Images by Matt Tait

Starting last August, a small team of enthusiastic, community-minded, young doers based in Detroit set out to produce a free kite festival on Belle Isle. Already on the scene and incorporated as a 501c3 non-profit, spearheaded by Margo Dalal, the group began to structure their framework. Gentile buzz words and mission statements started flying around and before I knew it I was hit with this:

Detroit Kite Festival will elevate community by uplifting kite flying and creation as a platform for radical inclusion, communal play, shared healing, and the celebration of culture and history

Damn. That is certainly an ambitious mouthful. Most of these festival goal-sets make perfect sense though: communal play, shared healing, celebrating culture and history. What is it about radical inclusion that is intriguing? By definition this phrase means acceptance of those who have taken different paths and express themselves differently. But, did you know radical inclusion is also one of the ten guiding principles of Burning Man? Completely different I know, but Burning Man has been an official non-profit since 2014 and was incorporated around such ideals.

In the Detroit context radical inclusion could mean just about anything. It could be tackling issues of race, class, gender, identity, religion, culture, among others. And maybe in a hopeful but humble way all of those issues are exactly what this group is trying to do, allowing the act of kite flying and kite making to be a peaceable medium between differing camps. There is a blogpost series on Burning Man that delves into the ten principles it was built upon, and in several instances I found that Radical Inclusion was often at odds with Radical Self-Expression – a concept around the unique gifts you bring as an individual in relationship to other, or in a broader light otherness.

Pictured here: Father, Son, Kite | Feature image: Girl with Kite

I began to think – perhaps this aerial platform is actually a good approach to sociopolitical barrier-blasting and radical inclusion. An individual’s relationship to self-expression does not have to be in isolation from inclusion and communalism. The unique gifts an individual brings can most certainly be a material of constructive inclusion and for the benefit of the greater community. A good representation of this could be the sharing of food with strangers and the hungry, the collaboration of building complex multi-tetrahedral kites, or even coordinating with neighbors to carpool or ride bikes together to the festival.

To this end it is most prudent and commendable, in my opinion, that the Detroit Kite Festival is a non-profit run entirely by volunteerism, that they seek a variety of local and affordable food and drink options, that they actively include and provide for free and engaging workshops and activities open to all ages and with partnering organizations, and most importantly that it is a free festival without the borders produced by fences – open flow.
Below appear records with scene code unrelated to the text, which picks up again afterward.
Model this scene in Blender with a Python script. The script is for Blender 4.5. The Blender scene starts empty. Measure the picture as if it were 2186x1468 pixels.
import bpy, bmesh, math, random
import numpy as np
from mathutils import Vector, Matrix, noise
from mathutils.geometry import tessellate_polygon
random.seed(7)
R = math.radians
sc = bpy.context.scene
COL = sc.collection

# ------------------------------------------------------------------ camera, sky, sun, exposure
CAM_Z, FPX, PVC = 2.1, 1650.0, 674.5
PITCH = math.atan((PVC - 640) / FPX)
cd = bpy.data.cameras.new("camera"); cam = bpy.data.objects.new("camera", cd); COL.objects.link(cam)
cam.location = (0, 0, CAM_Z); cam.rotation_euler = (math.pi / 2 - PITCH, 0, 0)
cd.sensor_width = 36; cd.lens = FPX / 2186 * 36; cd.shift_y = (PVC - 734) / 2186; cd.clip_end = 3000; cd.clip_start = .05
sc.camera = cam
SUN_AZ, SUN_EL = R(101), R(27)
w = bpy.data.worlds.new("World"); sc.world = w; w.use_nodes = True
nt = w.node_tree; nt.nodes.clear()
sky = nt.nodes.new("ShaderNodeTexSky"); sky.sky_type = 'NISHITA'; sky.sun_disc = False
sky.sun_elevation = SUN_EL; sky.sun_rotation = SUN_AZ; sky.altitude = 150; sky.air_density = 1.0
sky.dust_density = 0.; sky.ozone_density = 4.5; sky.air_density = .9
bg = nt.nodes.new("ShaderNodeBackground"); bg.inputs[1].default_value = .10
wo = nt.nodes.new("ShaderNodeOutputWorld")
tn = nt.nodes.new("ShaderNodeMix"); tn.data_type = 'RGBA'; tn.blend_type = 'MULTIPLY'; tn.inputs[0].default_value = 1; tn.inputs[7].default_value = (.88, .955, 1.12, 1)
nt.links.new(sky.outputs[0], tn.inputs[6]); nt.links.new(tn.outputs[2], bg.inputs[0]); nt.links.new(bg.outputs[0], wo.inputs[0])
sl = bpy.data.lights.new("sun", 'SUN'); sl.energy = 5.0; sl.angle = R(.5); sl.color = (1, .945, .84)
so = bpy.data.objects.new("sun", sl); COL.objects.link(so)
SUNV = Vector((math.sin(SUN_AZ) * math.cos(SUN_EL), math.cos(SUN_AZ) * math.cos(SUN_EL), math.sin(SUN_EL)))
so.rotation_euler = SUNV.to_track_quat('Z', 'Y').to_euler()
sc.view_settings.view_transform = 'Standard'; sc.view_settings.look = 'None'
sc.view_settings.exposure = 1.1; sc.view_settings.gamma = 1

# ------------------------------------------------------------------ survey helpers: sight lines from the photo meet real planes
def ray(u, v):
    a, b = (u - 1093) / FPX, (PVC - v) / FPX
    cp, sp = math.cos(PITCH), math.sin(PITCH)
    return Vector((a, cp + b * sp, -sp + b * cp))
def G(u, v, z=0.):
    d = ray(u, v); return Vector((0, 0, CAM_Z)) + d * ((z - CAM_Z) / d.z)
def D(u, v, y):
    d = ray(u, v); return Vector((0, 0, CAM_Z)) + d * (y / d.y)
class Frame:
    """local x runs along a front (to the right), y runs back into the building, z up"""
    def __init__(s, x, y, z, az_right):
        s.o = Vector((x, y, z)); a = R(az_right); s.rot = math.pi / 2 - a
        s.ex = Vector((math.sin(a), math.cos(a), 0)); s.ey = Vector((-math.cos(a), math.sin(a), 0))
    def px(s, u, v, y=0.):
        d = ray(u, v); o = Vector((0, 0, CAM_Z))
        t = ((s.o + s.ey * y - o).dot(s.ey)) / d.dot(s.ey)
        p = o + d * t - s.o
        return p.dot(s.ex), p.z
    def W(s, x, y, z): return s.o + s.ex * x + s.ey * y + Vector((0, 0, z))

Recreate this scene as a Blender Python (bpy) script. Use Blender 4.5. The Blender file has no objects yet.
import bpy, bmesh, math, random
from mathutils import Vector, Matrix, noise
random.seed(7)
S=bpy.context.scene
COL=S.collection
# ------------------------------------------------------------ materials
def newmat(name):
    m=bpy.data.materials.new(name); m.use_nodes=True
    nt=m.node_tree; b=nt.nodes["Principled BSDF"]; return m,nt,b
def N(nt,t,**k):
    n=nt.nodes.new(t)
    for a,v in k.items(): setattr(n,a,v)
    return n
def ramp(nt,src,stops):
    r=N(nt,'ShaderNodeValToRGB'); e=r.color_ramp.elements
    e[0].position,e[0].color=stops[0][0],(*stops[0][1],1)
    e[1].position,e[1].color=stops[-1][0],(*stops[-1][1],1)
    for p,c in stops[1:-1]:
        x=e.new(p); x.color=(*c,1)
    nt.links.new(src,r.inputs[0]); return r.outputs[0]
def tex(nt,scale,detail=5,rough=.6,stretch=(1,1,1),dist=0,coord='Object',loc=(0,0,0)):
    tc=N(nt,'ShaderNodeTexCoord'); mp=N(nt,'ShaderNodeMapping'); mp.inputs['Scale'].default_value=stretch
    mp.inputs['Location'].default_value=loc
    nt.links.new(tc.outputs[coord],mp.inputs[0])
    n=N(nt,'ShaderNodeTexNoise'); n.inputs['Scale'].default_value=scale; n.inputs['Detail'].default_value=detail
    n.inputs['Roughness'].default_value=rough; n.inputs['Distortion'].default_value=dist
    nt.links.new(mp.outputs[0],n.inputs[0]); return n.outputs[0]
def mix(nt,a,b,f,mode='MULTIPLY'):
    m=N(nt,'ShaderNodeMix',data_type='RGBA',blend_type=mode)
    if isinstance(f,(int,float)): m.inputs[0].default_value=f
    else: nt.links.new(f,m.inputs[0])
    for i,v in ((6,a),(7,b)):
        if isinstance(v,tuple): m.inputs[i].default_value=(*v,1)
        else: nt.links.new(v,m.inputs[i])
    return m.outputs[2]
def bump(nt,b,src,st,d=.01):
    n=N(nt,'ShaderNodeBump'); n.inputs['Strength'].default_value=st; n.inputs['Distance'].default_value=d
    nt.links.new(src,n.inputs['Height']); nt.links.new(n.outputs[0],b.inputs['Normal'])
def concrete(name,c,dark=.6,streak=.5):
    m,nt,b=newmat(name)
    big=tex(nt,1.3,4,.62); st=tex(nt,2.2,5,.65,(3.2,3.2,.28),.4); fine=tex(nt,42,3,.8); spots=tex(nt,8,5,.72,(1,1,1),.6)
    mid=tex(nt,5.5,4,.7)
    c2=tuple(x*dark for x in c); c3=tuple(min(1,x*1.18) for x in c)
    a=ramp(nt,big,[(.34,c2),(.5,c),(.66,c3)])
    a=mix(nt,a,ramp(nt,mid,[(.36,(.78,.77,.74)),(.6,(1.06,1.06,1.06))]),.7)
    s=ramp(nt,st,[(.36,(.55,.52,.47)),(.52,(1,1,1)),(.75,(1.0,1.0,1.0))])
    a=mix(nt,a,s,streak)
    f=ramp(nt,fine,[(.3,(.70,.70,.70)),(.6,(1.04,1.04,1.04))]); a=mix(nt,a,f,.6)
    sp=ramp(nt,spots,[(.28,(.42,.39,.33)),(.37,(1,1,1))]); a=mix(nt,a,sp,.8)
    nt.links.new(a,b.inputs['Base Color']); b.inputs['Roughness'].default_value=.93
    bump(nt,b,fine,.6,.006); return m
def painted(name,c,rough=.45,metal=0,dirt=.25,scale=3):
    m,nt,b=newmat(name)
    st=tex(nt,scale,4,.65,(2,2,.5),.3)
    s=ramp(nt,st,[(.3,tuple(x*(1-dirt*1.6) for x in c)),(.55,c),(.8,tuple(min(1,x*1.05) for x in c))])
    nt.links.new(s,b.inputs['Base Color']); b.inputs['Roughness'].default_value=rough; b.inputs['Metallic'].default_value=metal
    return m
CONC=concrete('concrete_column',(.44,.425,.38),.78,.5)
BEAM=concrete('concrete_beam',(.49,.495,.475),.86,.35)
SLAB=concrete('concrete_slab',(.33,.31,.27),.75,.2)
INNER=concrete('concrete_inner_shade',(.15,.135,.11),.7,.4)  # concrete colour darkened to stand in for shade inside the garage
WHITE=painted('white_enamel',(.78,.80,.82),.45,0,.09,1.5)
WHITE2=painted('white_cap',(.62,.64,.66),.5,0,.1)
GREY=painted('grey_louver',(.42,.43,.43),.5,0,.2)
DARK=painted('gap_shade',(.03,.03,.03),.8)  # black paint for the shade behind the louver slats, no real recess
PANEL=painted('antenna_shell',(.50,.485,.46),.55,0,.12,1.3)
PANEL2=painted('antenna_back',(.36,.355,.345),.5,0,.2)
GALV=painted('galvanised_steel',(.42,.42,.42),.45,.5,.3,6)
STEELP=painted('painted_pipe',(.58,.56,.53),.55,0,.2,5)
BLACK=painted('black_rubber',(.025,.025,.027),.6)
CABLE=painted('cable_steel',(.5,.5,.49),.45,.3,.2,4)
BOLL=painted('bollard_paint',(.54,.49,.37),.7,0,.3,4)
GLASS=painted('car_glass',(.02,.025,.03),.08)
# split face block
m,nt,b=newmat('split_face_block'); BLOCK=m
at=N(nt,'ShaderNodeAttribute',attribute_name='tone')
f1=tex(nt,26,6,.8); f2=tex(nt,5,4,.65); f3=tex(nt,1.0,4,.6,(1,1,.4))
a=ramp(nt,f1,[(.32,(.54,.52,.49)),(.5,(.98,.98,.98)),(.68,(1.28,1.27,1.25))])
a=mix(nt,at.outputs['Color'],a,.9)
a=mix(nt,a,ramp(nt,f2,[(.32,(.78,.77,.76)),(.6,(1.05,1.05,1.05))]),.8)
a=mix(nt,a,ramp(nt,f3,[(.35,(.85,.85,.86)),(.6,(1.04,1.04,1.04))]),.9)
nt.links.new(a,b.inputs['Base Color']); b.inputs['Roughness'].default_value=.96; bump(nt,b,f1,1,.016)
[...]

It was no surprise when I discovered that the group had won the Belle Isle SOUP last summer, which awarded just shy of $1,000 to seed the fest’s realization. And within months, the group had secured working relationships with the Belle Isle Conservancy, the Michigan Department of Natural Resources, Detroit Institute of Arts – along with a Fresh Era Detroit sponsorship and a slew of participating community organizations. They had over 100 individual donors that rose online via Patronicity, a soft $11,143, which was $3,643 over the original goal. And on top of that they received a matching grant from the Michigan Economic Development Corporation for $7,500. In short, another small success story coming out of Detroit, kudos. 

But let’s back up a bit. Honestly, at first I was a bit skeptical about this whole thing. Yeah I like kites but I am not a kid anymore. And do we really need a kite festival? You are not going to catch me on a Sunday afternoon, stringing triangles and jotting in the fields, arms extended. Regardless, I followed their crowdfunding page and later attended a kite making workshop the group led at the 19th Annual Allied Media Conference. Somewhere between watching their campaign and building my own kite I remembered flying kites when I was kid.

I couldn’t tell you their color or patterns or shapes, only that they had tails and on many occasions, after just a few short runs I had managed to get them airborne. I remember clutching tight to a kite in the car, worried it may escape out the open window. I remember on many occasions it being party cloudy – with the fear of a storm always threatening my fun. And now, looking back at these obscure nostalgic points, the act of kite flying was so much more than just playing in the park. It was a feeling of freedom. It was representative of my own strength and understanding. It was trust and care. And in some way there was always an uncertain amount of empathy of my little personified kite. I was entrusted with my kite’s well-being just as my sprite friend was responsible for my vicarious wings.

Flying a kite is more than just the novelty packaging they are given at the dollar store, they are more than just a craft project with the class – they are and most certainly can be a spirited experience, nay a spirit of you. The idea of liking a kite isn’t fair to me, or you, or anyone, because it can and most certainly has been so much more than the neutrality of the word like. It can be love. It can be joy. It can be laughter. And in a most sincere and earthly fashion, it can be a crude catalog composed of momentary thoughts and tragic pasts. It can be all of these things or none of them, which in a most simple fashion is a lively kite’s gift to you – pure, imaginative and unabridged movements of spirit.

And, on July 16th, from 10:00AM – 4:00PM, Detroit’s first-in-a-very-long-time Kite Festival will be taking flight.